LIFEHUBのターゲット層と個人投資家層の親和性です。私たちの製品は、ある程度資金的な余裕を持った層の方をまずはターゲットとしているため、ある程度の資金があり、新しいものに敏感な株式型CFの投資家層とは相性が良さそうだなと思いました。今後、そういったターゲットに対してどのように製品の情報を伝えるか、認知してもらえるかが課題になると考えていたため、マーケティングの手段としても良い機会だと考えたのが1番の理由です。
企業から直接「うちの製品はいいですよ」と伝えるより、知り合いから「これいいよ」と勧められる方が、説得力もありますし、信頼につながりやすいのではないかと考えています。株式型CFで投資をしてくださった個人投資家の方がインフルエンサーとして第三者に紹介してくれるのではないかという点にも期待がありました。

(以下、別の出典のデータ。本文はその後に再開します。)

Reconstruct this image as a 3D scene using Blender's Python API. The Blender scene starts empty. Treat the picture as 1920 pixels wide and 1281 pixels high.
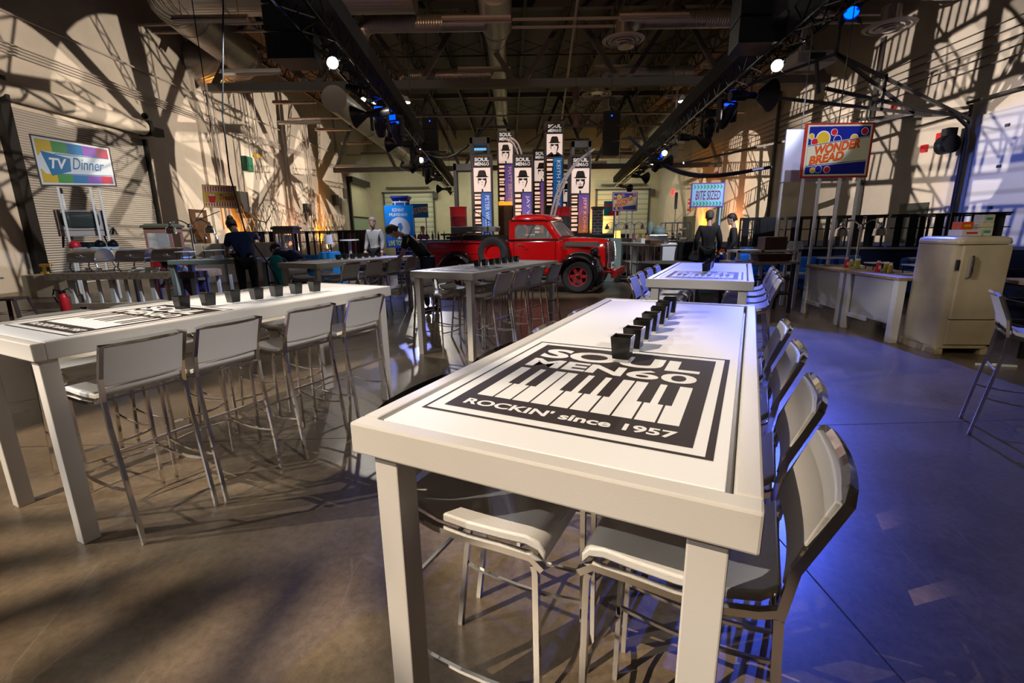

イークラウドへの決め手は業界No.1の調達成功率の信頼感
───株式型CFの中でも、イークラウドを利用してくださった理由はありますか?
調達成功率100%という実績が信頼できたことですね。すごいなと思いましたし、この実績なら安心してお任せできると思いました。
※調達成功率100%:2022年9月当時
実際にクラウドファンディングを実施してから、全く関係ない方からもイークラウドを通して「見ました」と声をかけていただくこともあり、嬉しかったです。また実際に弊社でも、イークラウドを通じて投資してくれた社員が2名ほどいて、メンバーが株主になったというのも面白い経験になりました。
───株式型CFの実施にあたって、印象に残っていることはありますか?
目標額の達成が遠く感じ、焦ったり自分自身も周りに応援を呼びかけるなどはしましたが、本当にイークラウドの皆さんが率先して盛り上げてくださったのが印象的でした。Twitterをちょっとずつ活用するきっかけにもなりました。
最終日に1,000万円くらい集まって、目標額の約4,000万円を超えたときは嬉しかったですね。初めてお会いする方にクラウドファンディングについてお伝えすると、「こんなに(金額が)集まったんですか」と、かなり驚かれます。募集中は気づきませんでしたが、後になってすごいことを達成できたんだなと感じています。
今回調達した資金は、開発費用や新たな人材の採用、2023年にラスベガスで行われる「CES 2023」に参加するための資金として活用させていただきたいと思います。
※CES(コンシューマー・エレクトロニクス・ショー):世界最大級のテクノロジーイベントとして毎年1月に米国・ラスベガスで開催。コロナ前に開催されたCES 2020には世界約160ヵ国から約18万人が訪れ、約4,600社の出展企業により20,000以上の新製品・サービスが登場。
書類準備は会社を整える良い機会に。株主を味方につけて事業に巻き込む
───株式型CFを検討されている起業家にアドバイスするとしたら何かありますか?
審査書類などの手続きは多少大変に感じるかもしれないですが、会社を大きくするとなると会計まわりなどもしっかり体制を整える必要が出てくるので、そのための良い機会だと思って活用してほしいですね。
あとは、株式型CFで投資してくれた株主の方々を上手く巻き込めると良いですね。実際に、サービスを使ってもらうなどのリターンをつけることでより関心を持ってもらい、サービスへのフィードバックをもらうこともできるかもしれません。あるいは、株主に協力してもらうことで、販路拡大等につながる案件を得られるかもしれません。
私たちも今後、株主に向けて試作品をお披露目できるような段階で実際に使ってもらい、ご意見をいただく機会を作ろうかなと考えています。